There is a line during Malcolm Fox’s scene waiting to see his ill father: “No, it was his father’s sour realism he’d reached out for – and part of him still wanted it” – that seems to me to encapsulate the Rankin aesthetic. He depicts a world where the good are frustrated and compromised, where the villains have a code of honour and where the wicked go unpunished. One of the virtues of the crime genre is to be a thermometer to contemporary anxieties, and here Rankin deals with not just the most obvious ghastliness, in the form of “instances of historic abuse”, but the problems arising from the creation of Police Scotland. No-one is quite as good at the procedural part of “police procedural” as Rankin and there is a great deal of skill involved in making inter-departmental rivalries as gripping as he makes them.

It brings into sharp relief the difference between the police procedural and the “Golden Age” crime novels of Christie, Sayers and Marsh. There is simply – spoiler alert – no way for the reader to deduce the murderer from the set-up. Rebus doesn’t uncover the facts, he learns them. One tiny exchange catches this wonderfully: “It’s a theory,” Rebus acknowledged. “Everything is, until there’s proof.” The momentum of the novel is in the proliferation of hypotheses against the blunt and slowly revealed facts. The way in which throwaway details, from a desk drawer being ajar to restaurant flyers to a stray dog – one of these is a clever red herring – accumulate importance is done with expertise.

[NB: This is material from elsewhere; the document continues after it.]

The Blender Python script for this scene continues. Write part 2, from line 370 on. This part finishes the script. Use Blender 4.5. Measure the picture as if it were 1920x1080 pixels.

As with the other Rebus novels, there is a silent character almost more important than Rebus, Clarke, Fox and Cafferty: the city of Edinburgh itself. I wonder if the pleasure readers get from the Rebus books in some way depends on their familiarity with the city. At one crucial juncture, an all-night petrol station on Leith Walk is mentioned. My eyebrow immediately hit the ceiling – there are no all-night petrol stations on Leith Walk. It turns out to be an important error on the character’s rather than the author’s part, but the frisson of recognition is clearly part of the appeal.

Pacy, engaging, smart, ingenious, excellently riddled and raddled – what’s not to like about Rebus? Well, one thing does loom. Rankin has kept time with the times very neatly, and, by my count, this is the fourth Rebus novel since the self-proclaimed “last” Rebus, Exit Music. And all good things etc as the saying goes. Is there a “Reichenbach” file on Rankin’s computer, a way to deal with his own character’s inevitable mortality? He might be smoking less – and sceptical about vaping – and drinking less, but one wouldn’t want him wheeled out to grumble and mumble at his erstwhile protégés forever. Give him a great send-off, as he deserves. And as they deserve – in Fox and Clarke, Rankin has created characters equal to his most famous, and Even Dogs In The Wild at least provides them with professional and personal unfinished business.